= THE INPUT =
::::::::::

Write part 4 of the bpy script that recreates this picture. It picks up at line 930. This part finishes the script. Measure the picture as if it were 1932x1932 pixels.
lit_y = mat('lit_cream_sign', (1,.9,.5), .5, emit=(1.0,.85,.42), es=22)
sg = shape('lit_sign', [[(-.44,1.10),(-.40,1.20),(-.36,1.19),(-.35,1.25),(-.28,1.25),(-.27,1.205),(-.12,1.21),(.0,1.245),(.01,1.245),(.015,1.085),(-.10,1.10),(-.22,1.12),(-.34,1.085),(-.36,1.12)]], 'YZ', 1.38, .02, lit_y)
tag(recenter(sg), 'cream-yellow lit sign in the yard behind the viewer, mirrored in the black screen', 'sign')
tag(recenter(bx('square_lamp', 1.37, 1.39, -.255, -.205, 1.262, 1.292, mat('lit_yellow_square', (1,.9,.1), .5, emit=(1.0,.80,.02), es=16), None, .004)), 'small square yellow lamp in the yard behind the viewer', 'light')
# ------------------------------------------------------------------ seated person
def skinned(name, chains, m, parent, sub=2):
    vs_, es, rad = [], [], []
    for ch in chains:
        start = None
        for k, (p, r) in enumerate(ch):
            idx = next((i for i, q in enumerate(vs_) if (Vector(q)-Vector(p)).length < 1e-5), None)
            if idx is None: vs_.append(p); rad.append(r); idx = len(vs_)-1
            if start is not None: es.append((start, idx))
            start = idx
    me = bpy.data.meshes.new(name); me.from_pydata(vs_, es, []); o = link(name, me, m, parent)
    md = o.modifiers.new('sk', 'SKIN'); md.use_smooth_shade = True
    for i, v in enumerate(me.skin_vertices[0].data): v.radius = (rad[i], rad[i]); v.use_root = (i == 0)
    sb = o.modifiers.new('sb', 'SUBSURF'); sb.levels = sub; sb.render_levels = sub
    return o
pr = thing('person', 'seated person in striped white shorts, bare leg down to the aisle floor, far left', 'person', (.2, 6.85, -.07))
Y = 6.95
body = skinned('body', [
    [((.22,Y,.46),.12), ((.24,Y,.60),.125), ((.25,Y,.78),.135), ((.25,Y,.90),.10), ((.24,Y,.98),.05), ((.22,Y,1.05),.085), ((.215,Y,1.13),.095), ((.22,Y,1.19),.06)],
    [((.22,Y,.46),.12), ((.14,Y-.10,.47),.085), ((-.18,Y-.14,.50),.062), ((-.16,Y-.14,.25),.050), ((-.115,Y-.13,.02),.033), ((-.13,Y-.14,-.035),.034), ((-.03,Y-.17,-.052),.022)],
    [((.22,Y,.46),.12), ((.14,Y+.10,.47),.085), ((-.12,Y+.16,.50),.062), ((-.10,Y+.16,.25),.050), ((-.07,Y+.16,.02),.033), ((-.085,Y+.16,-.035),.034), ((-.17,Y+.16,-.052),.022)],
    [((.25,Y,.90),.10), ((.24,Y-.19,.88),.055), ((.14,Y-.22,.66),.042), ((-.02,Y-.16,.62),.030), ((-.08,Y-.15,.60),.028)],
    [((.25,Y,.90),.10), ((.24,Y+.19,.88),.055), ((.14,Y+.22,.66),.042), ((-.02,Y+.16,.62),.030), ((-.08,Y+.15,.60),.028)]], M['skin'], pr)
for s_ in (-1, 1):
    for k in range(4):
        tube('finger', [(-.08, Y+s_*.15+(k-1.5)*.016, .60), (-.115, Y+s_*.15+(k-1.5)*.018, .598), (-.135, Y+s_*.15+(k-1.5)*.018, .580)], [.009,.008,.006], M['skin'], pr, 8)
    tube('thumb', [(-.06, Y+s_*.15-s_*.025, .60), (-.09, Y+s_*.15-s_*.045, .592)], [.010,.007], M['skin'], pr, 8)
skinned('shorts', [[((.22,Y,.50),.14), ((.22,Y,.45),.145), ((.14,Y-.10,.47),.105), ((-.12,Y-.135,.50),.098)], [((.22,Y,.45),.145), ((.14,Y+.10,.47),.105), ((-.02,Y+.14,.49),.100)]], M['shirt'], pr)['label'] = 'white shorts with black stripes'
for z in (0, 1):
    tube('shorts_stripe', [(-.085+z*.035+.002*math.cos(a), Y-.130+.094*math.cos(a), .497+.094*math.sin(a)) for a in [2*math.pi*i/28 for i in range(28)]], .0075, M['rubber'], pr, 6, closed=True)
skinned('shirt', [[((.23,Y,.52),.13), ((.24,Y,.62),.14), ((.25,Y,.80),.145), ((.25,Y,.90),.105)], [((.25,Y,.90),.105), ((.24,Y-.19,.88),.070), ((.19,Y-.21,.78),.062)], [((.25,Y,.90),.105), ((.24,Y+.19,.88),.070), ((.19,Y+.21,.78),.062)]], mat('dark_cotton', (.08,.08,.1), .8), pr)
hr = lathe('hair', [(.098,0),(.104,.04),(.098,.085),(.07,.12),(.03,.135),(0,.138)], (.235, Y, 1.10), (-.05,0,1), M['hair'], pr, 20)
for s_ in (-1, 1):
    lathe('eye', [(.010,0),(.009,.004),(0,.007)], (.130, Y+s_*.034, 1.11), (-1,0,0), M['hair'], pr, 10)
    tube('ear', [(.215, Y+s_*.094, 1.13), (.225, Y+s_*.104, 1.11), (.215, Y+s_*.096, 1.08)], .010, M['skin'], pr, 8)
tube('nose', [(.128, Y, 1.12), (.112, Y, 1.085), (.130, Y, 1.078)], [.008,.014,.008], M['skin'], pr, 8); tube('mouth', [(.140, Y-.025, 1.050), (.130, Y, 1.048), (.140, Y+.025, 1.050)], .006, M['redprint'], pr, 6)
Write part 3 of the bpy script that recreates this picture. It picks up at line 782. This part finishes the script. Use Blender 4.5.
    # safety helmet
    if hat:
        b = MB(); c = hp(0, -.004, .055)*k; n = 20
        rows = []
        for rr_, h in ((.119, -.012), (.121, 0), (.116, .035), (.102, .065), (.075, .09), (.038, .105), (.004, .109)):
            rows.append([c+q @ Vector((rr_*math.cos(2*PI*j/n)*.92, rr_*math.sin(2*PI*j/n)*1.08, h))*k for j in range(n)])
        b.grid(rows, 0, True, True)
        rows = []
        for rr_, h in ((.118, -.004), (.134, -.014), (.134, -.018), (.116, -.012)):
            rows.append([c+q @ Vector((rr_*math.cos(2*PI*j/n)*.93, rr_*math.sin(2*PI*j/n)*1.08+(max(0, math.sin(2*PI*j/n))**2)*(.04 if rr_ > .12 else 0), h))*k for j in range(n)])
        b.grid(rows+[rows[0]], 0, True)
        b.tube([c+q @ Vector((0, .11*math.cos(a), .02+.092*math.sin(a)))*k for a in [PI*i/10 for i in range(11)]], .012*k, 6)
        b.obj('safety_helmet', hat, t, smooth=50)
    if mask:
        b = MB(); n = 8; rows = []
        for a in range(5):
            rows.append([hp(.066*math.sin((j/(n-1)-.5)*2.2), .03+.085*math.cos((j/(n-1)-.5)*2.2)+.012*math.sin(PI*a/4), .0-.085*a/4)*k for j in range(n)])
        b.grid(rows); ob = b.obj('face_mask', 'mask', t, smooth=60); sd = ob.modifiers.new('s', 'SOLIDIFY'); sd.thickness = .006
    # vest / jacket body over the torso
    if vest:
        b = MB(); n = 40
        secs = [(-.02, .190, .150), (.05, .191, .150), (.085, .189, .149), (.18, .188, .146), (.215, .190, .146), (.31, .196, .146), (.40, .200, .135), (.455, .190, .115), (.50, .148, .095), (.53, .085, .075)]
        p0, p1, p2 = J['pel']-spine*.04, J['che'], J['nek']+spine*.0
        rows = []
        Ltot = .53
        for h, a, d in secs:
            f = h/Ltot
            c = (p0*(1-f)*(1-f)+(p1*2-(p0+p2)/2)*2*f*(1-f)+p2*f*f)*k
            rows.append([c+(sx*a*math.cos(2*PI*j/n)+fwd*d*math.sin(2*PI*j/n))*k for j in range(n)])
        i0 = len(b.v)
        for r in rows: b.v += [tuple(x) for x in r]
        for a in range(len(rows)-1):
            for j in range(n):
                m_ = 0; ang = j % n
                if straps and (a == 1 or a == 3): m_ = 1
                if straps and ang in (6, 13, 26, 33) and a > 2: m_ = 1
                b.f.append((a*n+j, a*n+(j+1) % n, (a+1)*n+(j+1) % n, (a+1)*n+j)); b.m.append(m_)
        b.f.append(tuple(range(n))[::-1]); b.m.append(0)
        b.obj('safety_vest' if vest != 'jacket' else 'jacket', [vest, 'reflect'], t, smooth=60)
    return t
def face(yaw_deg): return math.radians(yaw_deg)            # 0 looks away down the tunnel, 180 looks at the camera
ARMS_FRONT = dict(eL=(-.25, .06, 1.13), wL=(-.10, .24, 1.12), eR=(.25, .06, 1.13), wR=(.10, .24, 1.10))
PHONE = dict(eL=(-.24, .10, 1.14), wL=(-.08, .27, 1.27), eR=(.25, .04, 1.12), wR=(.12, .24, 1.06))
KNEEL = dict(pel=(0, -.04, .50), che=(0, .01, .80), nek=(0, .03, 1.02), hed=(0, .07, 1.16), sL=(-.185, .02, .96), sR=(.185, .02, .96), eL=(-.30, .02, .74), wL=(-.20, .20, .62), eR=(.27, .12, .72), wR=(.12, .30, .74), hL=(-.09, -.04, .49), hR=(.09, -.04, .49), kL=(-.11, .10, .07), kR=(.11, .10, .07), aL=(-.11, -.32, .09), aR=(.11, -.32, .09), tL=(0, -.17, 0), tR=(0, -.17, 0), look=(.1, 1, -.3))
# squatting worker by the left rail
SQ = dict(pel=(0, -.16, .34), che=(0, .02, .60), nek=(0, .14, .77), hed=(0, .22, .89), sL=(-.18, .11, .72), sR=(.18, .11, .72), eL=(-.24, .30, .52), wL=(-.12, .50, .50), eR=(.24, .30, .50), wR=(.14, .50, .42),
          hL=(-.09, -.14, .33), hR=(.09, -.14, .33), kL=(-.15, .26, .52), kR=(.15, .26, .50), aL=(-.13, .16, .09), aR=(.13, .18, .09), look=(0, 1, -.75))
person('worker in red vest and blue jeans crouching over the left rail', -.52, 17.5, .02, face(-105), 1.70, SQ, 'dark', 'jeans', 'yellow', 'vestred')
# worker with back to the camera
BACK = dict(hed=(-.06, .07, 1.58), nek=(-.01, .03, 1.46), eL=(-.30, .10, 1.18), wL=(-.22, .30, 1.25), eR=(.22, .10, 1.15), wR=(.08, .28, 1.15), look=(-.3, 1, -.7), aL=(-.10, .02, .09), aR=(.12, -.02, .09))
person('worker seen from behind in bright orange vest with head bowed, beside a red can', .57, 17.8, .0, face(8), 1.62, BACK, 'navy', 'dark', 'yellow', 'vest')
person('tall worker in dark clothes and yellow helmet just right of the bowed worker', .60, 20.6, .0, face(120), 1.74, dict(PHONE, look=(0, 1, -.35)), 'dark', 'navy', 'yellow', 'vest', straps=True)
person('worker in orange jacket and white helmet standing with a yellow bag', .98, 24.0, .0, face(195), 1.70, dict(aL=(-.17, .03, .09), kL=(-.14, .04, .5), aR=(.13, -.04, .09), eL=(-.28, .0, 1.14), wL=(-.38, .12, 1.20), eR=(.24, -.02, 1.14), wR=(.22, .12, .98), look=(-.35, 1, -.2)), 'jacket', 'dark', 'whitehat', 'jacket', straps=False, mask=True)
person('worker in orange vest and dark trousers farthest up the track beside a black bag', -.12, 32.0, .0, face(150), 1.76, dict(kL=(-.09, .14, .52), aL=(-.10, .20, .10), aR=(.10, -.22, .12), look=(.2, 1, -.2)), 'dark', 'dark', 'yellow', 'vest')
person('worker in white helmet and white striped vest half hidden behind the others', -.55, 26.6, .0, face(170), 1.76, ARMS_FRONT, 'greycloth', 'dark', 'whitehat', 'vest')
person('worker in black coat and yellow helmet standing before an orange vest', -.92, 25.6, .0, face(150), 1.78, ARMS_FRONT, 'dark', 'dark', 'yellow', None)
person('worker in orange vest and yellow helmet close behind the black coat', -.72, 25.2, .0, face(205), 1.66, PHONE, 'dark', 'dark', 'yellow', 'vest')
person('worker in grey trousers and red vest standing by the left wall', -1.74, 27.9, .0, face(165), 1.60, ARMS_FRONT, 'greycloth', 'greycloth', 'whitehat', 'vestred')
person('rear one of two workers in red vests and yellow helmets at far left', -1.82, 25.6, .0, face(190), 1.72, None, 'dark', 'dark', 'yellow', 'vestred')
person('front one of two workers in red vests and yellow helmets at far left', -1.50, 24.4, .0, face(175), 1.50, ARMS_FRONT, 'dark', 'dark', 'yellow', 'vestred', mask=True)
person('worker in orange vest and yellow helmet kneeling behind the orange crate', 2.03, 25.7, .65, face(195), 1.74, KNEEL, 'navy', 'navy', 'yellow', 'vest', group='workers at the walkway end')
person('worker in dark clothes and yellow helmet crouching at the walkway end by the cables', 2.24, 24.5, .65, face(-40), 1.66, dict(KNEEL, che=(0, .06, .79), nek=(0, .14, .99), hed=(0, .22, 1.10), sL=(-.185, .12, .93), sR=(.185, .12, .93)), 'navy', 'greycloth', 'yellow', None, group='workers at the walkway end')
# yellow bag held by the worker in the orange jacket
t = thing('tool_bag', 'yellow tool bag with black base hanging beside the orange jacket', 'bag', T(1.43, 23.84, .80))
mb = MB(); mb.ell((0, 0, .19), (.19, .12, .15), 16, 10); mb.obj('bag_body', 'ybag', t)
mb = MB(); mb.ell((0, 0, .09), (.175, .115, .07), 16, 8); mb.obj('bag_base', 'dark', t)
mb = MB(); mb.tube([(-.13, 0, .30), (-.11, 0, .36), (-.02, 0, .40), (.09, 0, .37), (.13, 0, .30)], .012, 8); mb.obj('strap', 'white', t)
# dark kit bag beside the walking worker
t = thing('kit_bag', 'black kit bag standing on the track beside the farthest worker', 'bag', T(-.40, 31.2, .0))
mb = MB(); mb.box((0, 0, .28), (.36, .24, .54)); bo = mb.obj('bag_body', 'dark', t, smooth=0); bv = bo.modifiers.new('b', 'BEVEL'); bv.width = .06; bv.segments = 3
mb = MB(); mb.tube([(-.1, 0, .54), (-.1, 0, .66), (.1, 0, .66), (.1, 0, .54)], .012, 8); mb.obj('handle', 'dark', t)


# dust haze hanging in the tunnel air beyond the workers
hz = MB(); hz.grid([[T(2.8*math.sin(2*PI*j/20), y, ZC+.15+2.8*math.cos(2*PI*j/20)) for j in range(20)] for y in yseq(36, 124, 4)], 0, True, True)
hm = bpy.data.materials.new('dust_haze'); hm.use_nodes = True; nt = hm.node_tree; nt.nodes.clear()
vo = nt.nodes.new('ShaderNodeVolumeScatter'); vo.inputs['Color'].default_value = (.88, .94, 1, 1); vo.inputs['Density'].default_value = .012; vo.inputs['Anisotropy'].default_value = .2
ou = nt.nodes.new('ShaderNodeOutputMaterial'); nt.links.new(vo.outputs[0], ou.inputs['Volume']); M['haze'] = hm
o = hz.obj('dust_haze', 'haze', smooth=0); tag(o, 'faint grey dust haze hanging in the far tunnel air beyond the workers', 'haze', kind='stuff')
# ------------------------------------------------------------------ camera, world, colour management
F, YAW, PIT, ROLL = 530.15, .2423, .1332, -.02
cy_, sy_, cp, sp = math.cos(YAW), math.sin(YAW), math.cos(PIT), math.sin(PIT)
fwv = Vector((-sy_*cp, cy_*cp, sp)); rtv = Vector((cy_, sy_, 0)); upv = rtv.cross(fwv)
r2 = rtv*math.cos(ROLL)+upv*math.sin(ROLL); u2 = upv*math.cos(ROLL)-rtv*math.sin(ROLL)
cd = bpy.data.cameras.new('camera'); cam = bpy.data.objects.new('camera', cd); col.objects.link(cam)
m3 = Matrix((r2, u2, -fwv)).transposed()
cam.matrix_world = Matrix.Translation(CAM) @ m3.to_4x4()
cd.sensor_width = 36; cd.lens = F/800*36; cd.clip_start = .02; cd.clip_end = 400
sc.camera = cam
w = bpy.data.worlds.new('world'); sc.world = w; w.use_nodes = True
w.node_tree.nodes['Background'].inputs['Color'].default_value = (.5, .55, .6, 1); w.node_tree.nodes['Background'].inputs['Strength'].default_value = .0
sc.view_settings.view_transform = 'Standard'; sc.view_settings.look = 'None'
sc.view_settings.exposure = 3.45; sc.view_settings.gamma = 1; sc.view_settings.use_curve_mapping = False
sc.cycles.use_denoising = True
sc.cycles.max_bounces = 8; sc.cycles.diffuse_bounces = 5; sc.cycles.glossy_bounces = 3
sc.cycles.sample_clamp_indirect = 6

::::::::::

Return each line of the data that contains the string "finishes".

Write part 4 of the bpy script that recreates this picture. It picks up at line 930. This part finishes the script. Measure the picture as if it were 1932x1932 pixels.
Write part 3 of the bpy script that recreates this picture. It picks up at line 782. This part finishes the script. Use Blender 4.5.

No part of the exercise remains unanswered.